**DIRECTION**
Determine which lines contain the word "objects", then copy those lines.

## Start DATA SEGMENT

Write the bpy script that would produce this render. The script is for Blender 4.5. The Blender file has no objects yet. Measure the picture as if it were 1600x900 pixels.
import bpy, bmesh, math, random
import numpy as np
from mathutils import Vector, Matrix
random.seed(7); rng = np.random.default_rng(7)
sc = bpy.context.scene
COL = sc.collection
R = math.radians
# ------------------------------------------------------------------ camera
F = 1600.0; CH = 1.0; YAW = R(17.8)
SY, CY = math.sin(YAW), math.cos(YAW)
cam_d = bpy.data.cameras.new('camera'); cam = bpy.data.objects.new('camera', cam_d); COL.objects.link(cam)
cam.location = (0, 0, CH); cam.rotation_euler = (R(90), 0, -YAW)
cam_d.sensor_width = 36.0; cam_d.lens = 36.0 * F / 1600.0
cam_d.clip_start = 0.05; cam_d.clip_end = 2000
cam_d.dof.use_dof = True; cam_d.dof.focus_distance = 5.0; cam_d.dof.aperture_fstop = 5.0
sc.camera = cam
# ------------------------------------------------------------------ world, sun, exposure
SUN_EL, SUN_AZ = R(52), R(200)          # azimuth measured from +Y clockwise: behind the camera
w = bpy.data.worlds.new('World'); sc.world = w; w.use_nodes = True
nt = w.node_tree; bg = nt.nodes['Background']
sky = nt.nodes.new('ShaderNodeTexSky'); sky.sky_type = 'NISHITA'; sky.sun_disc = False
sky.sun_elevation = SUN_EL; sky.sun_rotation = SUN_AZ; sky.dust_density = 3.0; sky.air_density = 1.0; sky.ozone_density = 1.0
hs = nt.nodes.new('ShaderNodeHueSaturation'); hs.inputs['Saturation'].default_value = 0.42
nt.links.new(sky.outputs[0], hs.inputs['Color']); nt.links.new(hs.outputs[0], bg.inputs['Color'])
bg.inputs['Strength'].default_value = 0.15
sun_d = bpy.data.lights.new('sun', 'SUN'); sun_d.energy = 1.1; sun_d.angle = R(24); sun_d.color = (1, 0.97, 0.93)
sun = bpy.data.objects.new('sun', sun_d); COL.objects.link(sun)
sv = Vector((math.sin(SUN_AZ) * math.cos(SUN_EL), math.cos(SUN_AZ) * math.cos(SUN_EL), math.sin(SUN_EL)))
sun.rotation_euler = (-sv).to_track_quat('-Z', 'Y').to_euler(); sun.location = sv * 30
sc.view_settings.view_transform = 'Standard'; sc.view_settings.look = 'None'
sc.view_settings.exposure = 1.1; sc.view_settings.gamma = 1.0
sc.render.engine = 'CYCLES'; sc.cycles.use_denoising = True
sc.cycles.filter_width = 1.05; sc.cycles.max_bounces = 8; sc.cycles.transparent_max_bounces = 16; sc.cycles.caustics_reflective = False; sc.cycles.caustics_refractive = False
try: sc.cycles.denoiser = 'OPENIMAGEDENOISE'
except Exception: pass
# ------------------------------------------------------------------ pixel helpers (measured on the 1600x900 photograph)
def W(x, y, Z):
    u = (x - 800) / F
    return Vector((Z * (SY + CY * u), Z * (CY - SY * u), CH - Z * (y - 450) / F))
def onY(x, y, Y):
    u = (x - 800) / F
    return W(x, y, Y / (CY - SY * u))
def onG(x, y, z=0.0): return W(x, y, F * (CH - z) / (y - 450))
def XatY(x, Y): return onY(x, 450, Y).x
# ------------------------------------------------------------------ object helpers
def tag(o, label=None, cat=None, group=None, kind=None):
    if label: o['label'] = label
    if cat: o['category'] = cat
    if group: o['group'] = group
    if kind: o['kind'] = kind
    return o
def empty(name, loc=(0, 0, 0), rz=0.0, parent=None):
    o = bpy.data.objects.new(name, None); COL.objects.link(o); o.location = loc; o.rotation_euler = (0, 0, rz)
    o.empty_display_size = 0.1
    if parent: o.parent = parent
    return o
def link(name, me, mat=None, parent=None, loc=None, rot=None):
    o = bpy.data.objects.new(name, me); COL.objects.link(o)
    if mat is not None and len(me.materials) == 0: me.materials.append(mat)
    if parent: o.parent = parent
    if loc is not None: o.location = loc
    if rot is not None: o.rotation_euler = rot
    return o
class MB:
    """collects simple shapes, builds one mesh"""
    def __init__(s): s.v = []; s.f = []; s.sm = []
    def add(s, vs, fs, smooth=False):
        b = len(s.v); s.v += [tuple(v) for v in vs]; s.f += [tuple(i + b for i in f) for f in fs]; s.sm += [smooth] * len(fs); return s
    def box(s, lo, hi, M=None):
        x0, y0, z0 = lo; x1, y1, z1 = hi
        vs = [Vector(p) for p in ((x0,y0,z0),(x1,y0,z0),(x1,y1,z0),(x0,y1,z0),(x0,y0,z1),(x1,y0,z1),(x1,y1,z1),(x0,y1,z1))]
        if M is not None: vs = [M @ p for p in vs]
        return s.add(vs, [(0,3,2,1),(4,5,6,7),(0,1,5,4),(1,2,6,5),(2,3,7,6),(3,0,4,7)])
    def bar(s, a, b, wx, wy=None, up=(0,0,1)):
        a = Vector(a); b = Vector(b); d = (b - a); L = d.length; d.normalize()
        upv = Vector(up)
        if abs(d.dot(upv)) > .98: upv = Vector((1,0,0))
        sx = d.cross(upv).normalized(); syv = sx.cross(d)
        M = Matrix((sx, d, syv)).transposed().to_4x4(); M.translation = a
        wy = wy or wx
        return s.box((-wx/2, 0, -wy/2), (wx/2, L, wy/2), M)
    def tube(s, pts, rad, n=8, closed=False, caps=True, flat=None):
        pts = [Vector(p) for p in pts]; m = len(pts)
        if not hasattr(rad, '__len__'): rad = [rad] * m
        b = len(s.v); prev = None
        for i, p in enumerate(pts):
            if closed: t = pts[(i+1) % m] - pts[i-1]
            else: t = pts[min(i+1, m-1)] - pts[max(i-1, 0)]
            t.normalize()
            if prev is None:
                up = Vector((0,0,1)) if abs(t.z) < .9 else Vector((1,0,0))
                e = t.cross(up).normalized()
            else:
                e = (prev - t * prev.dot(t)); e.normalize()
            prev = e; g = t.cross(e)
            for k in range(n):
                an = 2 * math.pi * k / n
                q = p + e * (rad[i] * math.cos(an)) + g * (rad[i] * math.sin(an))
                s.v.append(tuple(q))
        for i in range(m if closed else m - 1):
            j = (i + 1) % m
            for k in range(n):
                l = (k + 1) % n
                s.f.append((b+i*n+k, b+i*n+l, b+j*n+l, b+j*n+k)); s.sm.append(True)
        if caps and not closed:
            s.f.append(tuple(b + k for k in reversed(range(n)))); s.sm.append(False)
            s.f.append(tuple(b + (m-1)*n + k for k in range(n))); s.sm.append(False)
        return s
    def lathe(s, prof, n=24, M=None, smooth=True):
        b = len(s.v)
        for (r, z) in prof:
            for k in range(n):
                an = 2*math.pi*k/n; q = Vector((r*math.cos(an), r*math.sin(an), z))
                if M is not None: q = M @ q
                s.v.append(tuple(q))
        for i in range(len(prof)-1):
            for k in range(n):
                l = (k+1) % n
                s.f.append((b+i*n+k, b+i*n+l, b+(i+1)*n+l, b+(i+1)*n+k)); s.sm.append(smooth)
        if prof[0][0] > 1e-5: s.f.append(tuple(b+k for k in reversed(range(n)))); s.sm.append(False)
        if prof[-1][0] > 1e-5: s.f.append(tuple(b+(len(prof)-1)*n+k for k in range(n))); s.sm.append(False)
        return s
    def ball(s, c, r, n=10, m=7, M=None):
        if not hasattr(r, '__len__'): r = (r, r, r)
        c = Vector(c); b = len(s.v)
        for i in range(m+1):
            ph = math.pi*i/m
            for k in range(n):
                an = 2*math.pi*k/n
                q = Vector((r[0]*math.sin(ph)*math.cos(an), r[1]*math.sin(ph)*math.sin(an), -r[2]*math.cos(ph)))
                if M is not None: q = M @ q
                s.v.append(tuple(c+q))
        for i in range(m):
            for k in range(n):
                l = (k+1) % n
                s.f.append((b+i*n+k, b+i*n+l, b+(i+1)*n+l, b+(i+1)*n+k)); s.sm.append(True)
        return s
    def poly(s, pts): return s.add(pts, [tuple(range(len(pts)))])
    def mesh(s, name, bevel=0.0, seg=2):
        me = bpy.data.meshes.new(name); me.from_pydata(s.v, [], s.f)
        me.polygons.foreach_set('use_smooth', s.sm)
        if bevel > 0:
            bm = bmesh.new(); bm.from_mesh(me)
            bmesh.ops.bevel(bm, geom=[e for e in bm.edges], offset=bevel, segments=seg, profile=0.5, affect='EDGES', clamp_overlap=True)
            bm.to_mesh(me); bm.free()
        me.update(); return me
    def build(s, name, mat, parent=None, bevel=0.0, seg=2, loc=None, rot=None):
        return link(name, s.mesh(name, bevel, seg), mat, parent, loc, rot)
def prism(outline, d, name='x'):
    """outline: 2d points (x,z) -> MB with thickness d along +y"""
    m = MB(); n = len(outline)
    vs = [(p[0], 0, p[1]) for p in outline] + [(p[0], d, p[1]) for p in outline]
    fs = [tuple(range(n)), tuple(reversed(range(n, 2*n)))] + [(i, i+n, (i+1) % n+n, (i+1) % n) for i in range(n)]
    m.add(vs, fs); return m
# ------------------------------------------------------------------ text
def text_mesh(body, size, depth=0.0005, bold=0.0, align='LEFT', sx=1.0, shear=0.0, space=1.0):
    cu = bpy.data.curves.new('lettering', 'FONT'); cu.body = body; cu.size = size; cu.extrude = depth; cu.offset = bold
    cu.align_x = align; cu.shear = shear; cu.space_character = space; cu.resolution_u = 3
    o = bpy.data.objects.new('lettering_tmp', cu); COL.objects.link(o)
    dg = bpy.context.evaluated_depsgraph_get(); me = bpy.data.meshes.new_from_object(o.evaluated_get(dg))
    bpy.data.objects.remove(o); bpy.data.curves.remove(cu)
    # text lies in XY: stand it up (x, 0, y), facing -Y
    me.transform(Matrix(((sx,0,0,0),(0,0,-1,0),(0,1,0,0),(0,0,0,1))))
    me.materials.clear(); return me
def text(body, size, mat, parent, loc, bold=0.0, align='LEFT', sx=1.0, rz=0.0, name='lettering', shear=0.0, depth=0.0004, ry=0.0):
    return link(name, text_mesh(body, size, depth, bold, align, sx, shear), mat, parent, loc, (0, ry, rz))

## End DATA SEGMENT

**FINISHED EXERCISE**
Write the bpy script that would produce this render. The script is for Blender 4.5. The Blender file has no objects yet. Measure the picture as if it were 1600x900 pixels.
cam_d = bpy.data.cameras.new('camera'); cam = bpy.data.objects.new('camera', cam_d); COL.objects.link(cam)
sun = bpy.data.objects.new('sun', sun_d); COL.objects.link(sun)
    o = bpy.data.objects.new(name, None); COL.objects.link(o); o.location = loc; o.rotation_euler = (0, 0, rz)
    o = bpy.data.objects.new(name, me); COL.objects.link(o)
    o = bpy.data.objects.new('lettering_tmp', cu); COL.objects.link(o)
    bpy.data.objects.remove(o); bpy.data.curves.remove(cu)